### The problem
Your task is to output the entries below word for word.

### Task data
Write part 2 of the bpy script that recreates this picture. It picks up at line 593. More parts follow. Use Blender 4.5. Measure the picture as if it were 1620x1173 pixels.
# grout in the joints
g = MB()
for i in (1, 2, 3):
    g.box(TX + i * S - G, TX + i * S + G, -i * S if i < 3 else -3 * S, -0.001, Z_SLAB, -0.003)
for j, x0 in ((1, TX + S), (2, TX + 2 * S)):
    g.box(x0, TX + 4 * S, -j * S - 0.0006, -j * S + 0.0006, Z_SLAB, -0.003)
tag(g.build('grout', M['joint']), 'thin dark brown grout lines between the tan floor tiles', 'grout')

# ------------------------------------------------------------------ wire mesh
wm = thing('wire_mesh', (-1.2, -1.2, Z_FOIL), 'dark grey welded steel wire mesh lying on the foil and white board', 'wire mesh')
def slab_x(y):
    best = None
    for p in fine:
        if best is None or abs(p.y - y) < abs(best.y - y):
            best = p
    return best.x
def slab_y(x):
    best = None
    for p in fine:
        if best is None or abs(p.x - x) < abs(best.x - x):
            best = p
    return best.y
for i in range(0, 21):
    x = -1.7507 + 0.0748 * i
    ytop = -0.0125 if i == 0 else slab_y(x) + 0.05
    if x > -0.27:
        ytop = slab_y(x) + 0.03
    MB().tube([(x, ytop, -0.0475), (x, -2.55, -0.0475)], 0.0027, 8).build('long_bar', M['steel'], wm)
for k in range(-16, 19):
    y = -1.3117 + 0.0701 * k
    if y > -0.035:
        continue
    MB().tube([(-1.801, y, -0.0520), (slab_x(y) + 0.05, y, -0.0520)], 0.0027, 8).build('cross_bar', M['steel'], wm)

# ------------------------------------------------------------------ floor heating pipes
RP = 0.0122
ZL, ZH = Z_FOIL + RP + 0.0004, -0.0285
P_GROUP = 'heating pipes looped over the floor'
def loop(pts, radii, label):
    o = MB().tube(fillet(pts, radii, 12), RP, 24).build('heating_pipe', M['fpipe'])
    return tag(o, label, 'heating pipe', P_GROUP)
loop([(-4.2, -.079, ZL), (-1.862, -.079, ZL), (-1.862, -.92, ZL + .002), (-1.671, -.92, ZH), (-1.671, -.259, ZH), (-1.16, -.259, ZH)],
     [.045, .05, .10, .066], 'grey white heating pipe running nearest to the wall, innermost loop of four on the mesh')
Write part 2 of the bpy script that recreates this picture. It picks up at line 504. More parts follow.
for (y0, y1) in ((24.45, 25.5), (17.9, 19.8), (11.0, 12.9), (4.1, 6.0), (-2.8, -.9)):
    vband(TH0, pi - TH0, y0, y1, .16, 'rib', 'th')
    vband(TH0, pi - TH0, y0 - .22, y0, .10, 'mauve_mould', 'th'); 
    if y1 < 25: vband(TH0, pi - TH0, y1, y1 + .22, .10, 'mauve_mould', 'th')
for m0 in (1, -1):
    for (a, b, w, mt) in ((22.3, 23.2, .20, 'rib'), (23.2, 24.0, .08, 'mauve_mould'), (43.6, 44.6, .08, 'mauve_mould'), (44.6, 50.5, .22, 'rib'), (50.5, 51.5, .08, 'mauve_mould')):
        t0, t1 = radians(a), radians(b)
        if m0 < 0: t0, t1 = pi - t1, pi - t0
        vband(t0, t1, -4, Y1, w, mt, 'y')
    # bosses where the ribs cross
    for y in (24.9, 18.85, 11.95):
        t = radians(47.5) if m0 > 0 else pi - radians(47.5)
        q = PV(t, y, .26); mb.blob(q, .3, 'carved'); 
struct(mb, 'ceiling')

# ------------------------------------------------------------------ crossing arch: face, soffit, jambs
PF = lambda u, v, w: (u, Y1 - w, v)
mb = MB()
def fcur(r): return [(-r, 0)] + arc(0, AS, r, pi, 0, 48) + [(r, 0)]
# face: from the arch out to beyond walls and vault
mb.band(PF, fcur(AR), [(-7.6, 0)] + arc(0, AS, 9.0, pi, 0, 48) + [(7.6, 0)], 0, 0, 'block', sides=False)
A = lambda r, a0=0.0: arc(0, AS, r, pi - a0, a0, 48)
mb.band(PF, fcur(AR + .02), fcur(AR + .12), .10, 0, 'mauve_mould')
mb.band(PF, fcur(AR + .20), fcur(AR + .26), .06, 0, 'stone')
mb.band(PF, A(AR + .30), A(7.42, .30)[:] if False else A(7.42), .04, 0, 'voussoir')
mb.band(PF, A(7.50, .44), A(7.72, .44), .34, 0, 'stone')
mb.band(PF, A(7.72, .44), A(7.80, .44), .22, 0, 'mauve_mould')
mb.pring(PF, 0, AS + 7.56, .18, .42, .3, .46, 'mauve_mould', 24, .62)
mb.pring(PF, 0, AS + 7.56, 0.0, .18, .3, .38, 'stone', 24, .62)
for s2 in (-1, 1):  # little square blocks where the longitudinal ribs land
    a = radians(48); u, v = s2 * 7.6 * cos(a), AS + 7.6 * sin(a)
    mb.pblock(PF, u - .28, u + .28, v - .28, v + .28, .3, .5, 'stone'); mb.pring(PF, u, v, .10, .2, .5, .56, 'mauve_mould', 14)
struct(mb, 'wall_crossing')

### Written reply
Write part 2 of the bpy script that recreates this picture. It picks up at line 593. More parts follow. Use Blender 4.5. Measure the picture as if it were 1620x1173 pixels.
# grout in the joints
g = MB()
for i in (1, 2, 3):
    g.box(TX + i * S - G, TX + i * S + G, -i * S if i < 3 else -3 * S, -0.001, Z_SLAB, -0.003)
for j, x0 in ((1, TX + S), (2, TX + 2 * S)):
    g.box(x0, TX + 4 * S, -j * S - 0.0006, -j * S + 0.0006, Z_SLAB, -0.003)
tag(g.build('grout', M['joint']), 'thin dark brown grout lines between the tan floor tiles', 'grout')

# ------------------------------------------------------------------ wire mesh
wm = thing('wire_mesh', (-1.2, -1.2, Z_FOIL), 'dark grey welded steel wire mesh lying on the foil and white board', 'wire mesh')
def slab_x(y):
    best = None
    for p in fine:
        if best is None or abs(p.y - y) < abs(best.y - y):
            best = p
    return best.x
def slab_y(x):
    best = None
    for p in fine:
        if best is None or abs(p.x - x) < abs(best.x - x):
            best = p
    return best.y
for i in range(0, 21):
    x = -1.7507 + 0.0748 * i
    ytop = -0.0125 if i == 0 else slab_y(x) + 0.05
    if x > -0.27:
        ytop = slab_y(x) + 0.03
    MB().tube([(x, ytop, -0.0475), (x, -2.55, -0.0475)], 0.0027, 8).build('long_bar', M['steel'], wm)
for k in range(-16, 19):
    y = -1.3117 + 0.0701 * k
    if y > -0.035:
        continue
    MB().tube([(-1.801, y, -0.0520), (slab_x(y) + 0.05, y, -0.0520)], 0.0027, 8).build('cross_bar', M['steel'], wm)

# ------------------------------------------------------------------ floor heating pipes
RP = 0.0122
ZL, ZH = Z_FOIL + RP + 0.0004, -0.0285
P_GROUP = 'heating pipes looped over the floor'
def loop(pts, radii, label):
    o = MB().tube(fillet(pts, radii, 12), RP, 24).build('heating_pipe', M['fpipe'])
    return tag(o, label, 'heating pipe', P_GROUP)
loop([(-4.2, -.079, ZL), (-1.862, -.079, ZL), (-1.862, -.92, ZL + .002), (-1.671, -.92, ZH), (-1.671, -.259, ZH), (-1.16, -.259, ZH)],
     [.045, .05, .10, .066], 'grey white heating pipe running nearest to the wall, innermost loop of four on the mesh')
Write part 2 of the bpy script that recreates this picture. It picks up at line 504. More parts follow.
for (y0, y1) in ((24.45, 25.5), (17.9, 19.8), (11.0, 12.9), (4.1, 6.0), (-2.8, -.9)):
    vband(TH0, pi - TH0, y0, y1, .16, 'rib', 'th')
    vband(TH0, pi - TH0, y0 - .22, y0, .10, 'mauve_mould', 'th'); 
    if y1 < 25: vband(TH0, pi - TH0, y1, y1 + .22, .10, 'mauve_mould', 'th')
for m0 in (1, -1):
    for (a, b, w, mt) in ((22.3, 23.2, .20, 'rib'), (23.2, 24.0, .08, 'mauve_mould'), (43.6, 44.6, .08, 'mauve_mould'), (44.6, 50.5, .22, 'rib'), (50.5, 51.5, .08, 'mauve_mould')):
        t0, t1 = radians(a), radians(b)
        if m0 < 0: t0, t1 = pi - t1, pi - t0
        vband(t0, t1, -4, Y1, w, mt, 'y')
    # bosses where the ribs cross
    for y in (24.9, 18.85, 11.95):
        t = radians(47.5) if m0 > 0 else pi - radians(47.5)
        q = PV(t, y, .26); mb.blob(q, .3, 'carved'); 
struct(mb, 'ceiling')

# ------------------------------------------------------------------ crossing arch: face, soffit, jambs
PF = lambda u, v, w: (u, Y1 - w, v)
mb = MB()
def fcur(r): return [(-r, 0)] + arc(0, AS, r, pi, 0, 48) + [(r, 0)]
# face: from the arch out to beyond walls and vault
mb.band(PF, fcur(AR), [(-7.6, 0)] + arc(0, AS, 9.0, pi, 0, 48) + [(7.6, 0)], 0, 0, 'block', sides=False)
A = lambda r, a0=0.0: arc(0, AS, r, pi - a0, a0, 48)
mb.band(PF, fcur(AR + .02), fcur(AR + .12), .10, 0, 'mauve_mould')
mb.band(PF, fcur(AR + .20), fcur(AR + .26), .06, 0, 'stone')
mb.band(PF, A(AR + .30), A(7.42, .30)[:] if False else A(7.42), .04, 0, 'voussoir')
mb.band(PF, A(7.50, .44), A(7.72, .44), .34, 0, 'stone')
mb.band(PF, A(7.72, .44), A(7.80, .44), .22, 0, 'mauve_mould')
mb.pring(PF, 0, AS + 7.56, .18, .42, .3, .46, 'mauve_mould', 24, .62)
mb.pring(PF, 0, AS + 7.56, 0.0, .18, .3, .38, 'stone', 24, .62)
for s2 in (-1, 1):  # little square blocks where the longitudinal ribs land
    a = radians(48); u, v = s2 * 7.6 * cos(a), AS + 7.6 * sin(a)
    mb.pblock(PF, u - .28, u + .28, v - .28, v + .28, .3, .5, 'stone'); mb.pring(PF, u, v, .10, .2, .5, .56, 'mauve_mould', 14)
struct(mb, 'wall_crossing')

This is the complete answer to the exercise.